By Cory Hatch, Jackson Hole, Wyo.
September 25, 2009

National parks need more funding, more research and better educational opportunities for visitors and communities, according to a commission that seeks to prepare the National Park Service for another 100 years.

Parks also need to look beyond their borders when it comes to protecting natural and cultural resources, said members of the National Parks Second Century Commission.

Commissioners made the recommendations to Interior Secretary Ken Salazar in a teleconference Thursday. The year-old commission, which was convened by the National Parks Conservation Association, consists of 28 members, including former Sens. Howard Baker, of Texas, and J. Bennett Johnston, of Louisiana, retired Supreme Court Justice Sandra Day O’Connor, and Edward O. Wilson, the curator of entomology at Harvard’s Museum of Comparative Zoology.

Johnston said he was encouraged by President Obama’s selection of Salazar and Park Service Director nominee Jon Jarvis.

“We will have [an] outstanding team in the Interior and the Park Service,” he said.

Johnston and Baker said a lack of adequate funding is perhaps the most pressing problem for national parks. The commission proposed that Congress increase the National Park Service budget by $100 million until the Park Service centennial in 2016 and asked for full funding for the Land and Water Conservation Fund and the Historic Preservation Fund.
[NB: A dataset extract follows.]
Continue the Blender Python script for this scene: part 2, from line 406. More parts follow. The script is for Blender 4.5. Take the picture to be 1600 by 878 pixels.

Further, the group said Obama should appoint a commission to raise funds before the centennial.

Commissioner Stephen Lockhart, chairman of the board of the Yosemite National Institutes, called national parks an “educational institution” that can help students learn about environmental stewardship, among other issues, and proposed that Congress enact legislation to make education a top priority for the parks. 
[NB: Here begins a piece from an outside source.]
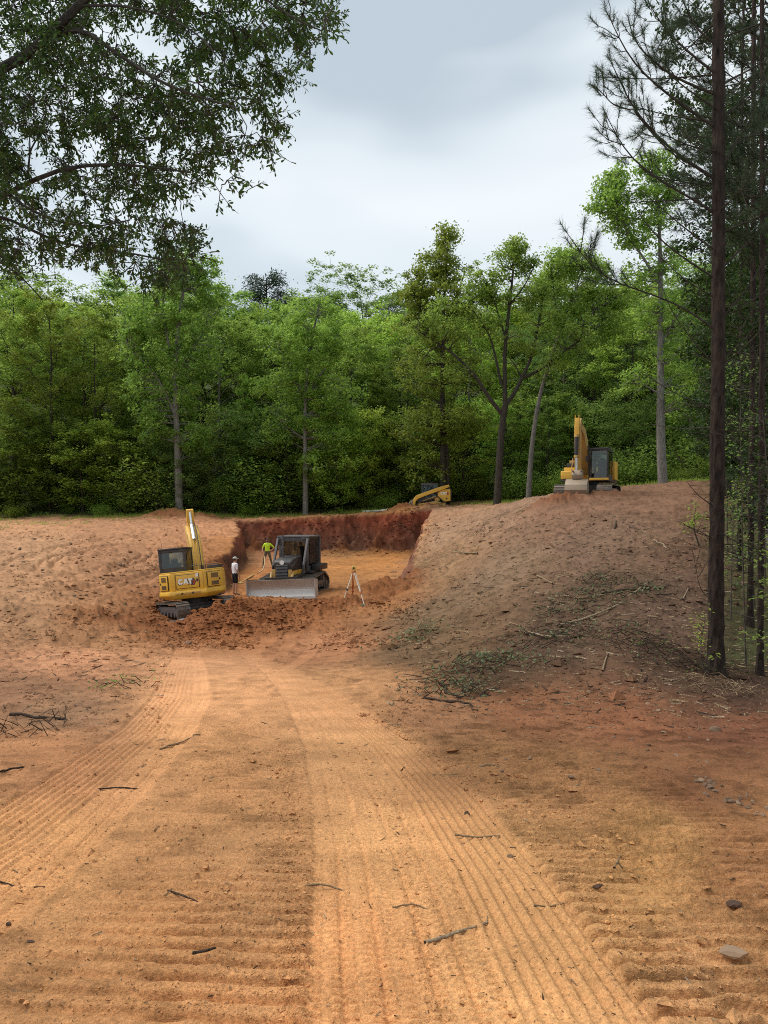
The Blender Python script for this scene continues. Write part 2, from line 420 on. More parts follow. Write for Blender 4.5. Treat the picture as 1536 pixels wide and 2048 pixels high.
    for (ln, hw, kind) in TYRES:
        xc = np.interp(ys, ln[:, 1], ln[:, 0]); g = np.gradient(ln[:, 0], ln[:, 1]); sl = np.interp(ys, ln[:, 1], g)
        cs = np.sqrt(1 + sl ** 2); lat = (xs - xc) / cs
        yy_ = np.linspace(1.0, 24, 400); xx_ = np.interp(yy_, ln[:, 1], ln[:, 0]); sl_ = np.concatenate([[0], np.cumsum(np.hypot(np.diff(xx_), np.diff(yy_)))]); arcl = np.interp(ys, yy_, sl_) + lat * sl / cs
        ins = 1 - sstep(hw - 0.015, hw + 0.02, np.abs(lat) + wv)
        dd = dd * (1 - 0.92 * ins)
        keep = 0.35 + 0.65 * sstep(-0.45, 0.05, fbm(xs, ys, 1.1, 3, 0.5, 80. + hw * 9))
        if kind == 'rib':
            t = np.clip(np.cos(lat / hw * np.pi * 9.5) * 1.6, -1, 1)
            t = t + 0.35 * np.sin(arcl / 0.035 * 2 * np.pi) * (np.abs(lat) > 0.55 * hw)
            dd += ins * (-0.011 + 0.0080 * t * keep)
        else:
            s_ = arcl
            t = np.clip(np.sin((s_ + 0.15 * lat) / 0.050 * 2 * np.pi) * 1.4, -1, 1) * (0.35 + 0.65 * (np.abs(np.sin(lat / hw * np.pi * 1.5)) > 0.45))
            t = t - 1.3 * np.exp(-((np.abs(lat) - hw * 0.36) / 0.010) ** 2)
            dd += ins * (-0.011 + 0.0080 * t * keep)
        dd += 0.010 * np.exp(-((np.abs(lat) - hw - 0.035) / 0.03) ** 2) * (0.6 + fbm(xs, ys, 5., 3)) * keep
        ss = np.maximum(ss, ins)
    dz[idx] = dz[idx] * (1 - 0.72 * np.maximum(ci, ss)) + dd; smoothed[idx] = ss; press[idx] = pp
    return dz, onroad, smoothed, press, big, mid, fine, clod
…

Commissioners Rita Colwell, former director of the National Science Foundation, and Gretchen Long, former chairwoman of the Greater Yellowstone Coalition, both emphasized the role science plays in national parks and said parks should be managed not as individual entities but as part of larger ecosystems.

“I see the need to manage more broadly for ecosystem conservation,” Colwell said. “The parks are not adequate alone to protect the wildlife and our natural and cultural heritage.”

Long proposed a national conservation strategy that would allow parks to help manage public lands across jurisdictional lines.

Commissioner Tony Knowles, former governor of Alaska, said the federal government should use a portion of revenues from oil and gas drilling on public lands for the parks. He called inadequate funding “the graveyard of many great ideas.”

Salazar praised the effort, saying he and Obama would carefully consider the recommendations, especially the request for more money. Salazar pointed out that national parks projects and roads received more than $1 billion in American Recovery and Reinvestment Act funds this year.

Salazar recalled a trip to several national parks with Obama in August.

“As we went around Yellowstone, he was excited about this commission and excited about the future of national parks,” he said. “We are going to take these recommendations seriously. We will move forward with urgency as we figure out ways to implement as many of them as we can.”